For the stretched border guards, the new workload due to Schengen is still not totally clear, but things could get even busier.
“The message will quickly pass among the small and large criminal community that part of our border guard team has been shifted to the airport. We’ll have even more work than before,” complained one guard.
swissinfo, Simon Bradley in Geneva
The Swiss border guards are the armed service of the federal customs administration, a department of the finance ministry.
There are approximately 2,000 border guards, including 100 women. They work at 91 fixed locations and in 35 mobile units along Switzerland’s 1,881 kilometres of borders.
Their main tasks are fighting illegal immigration, cross-border crime and contraband, but they also deal with counterfeiting and the smuggling of weapons, plants and animals.
Approximately 350,000 vehicles or 490,000 people (of whom 57,000 cross-border workers) cross the border in canton Geneva on a daily basis. Annually about 100,000 people are turned away at the Swiss border and several thousand people who enter Switzerland illegally are intercepted.
Swiss border guards hand over around 30,000 suspects annually to the respective police force. They also uncover some 4,000 cases of cross-border smuggling, 2,000 document forgeries and 30,000 road traffic offences.

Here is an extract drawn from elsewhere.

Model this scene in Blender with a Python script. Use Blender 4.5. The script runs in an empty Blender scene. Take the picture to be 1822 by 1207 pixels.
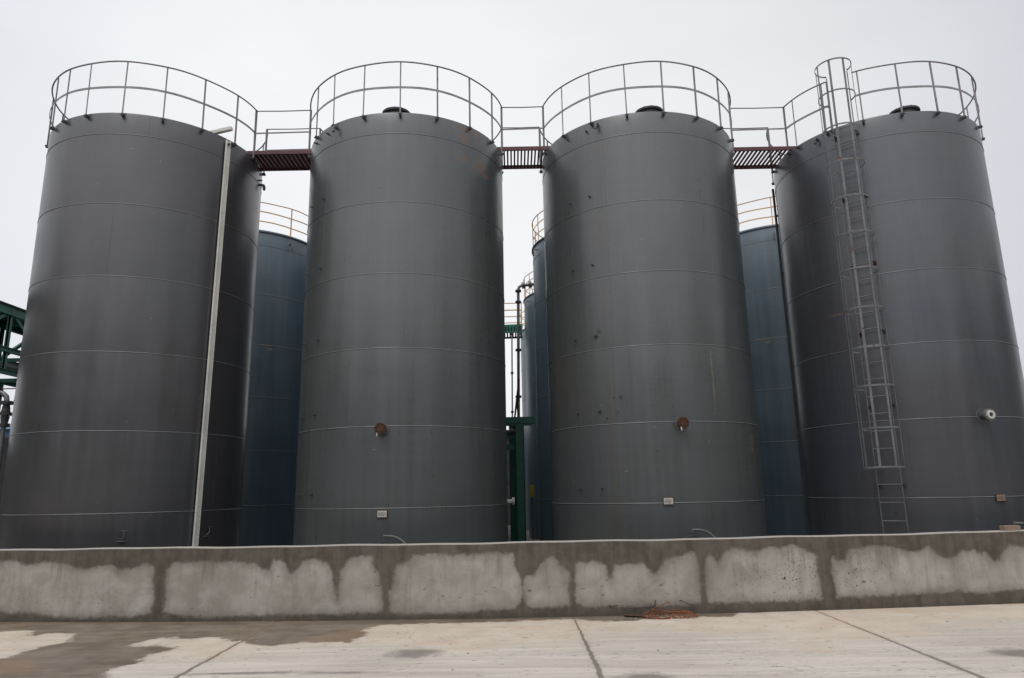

The Schengen Area comprises 24 countries, most of which are members of the EU, as well as the four member countries of the European Free Trade Association – Iceland, Norway, Switzerland and Liechtenstein.
Britain and Ireland are not in the zone, but they have signed up to agreements on security.
Switzerland seeks to become a full member of the Schengen Area in December, pending a technical check by international experts.
Swiss voters approved police and asylum cooperation, known as Schengen/Dublin accords, in a nationwide ballot in 2005
A key element of the Schengen agreement is the Schengen Information Service (SIS), which enables police in any Schengen state to find out whether a suspect has been involved in any kind of crime across the EU.
The Schengen treaty takes its name from a town in Luxembourg where it was signed by Germany, France and the Benelux states in 1985.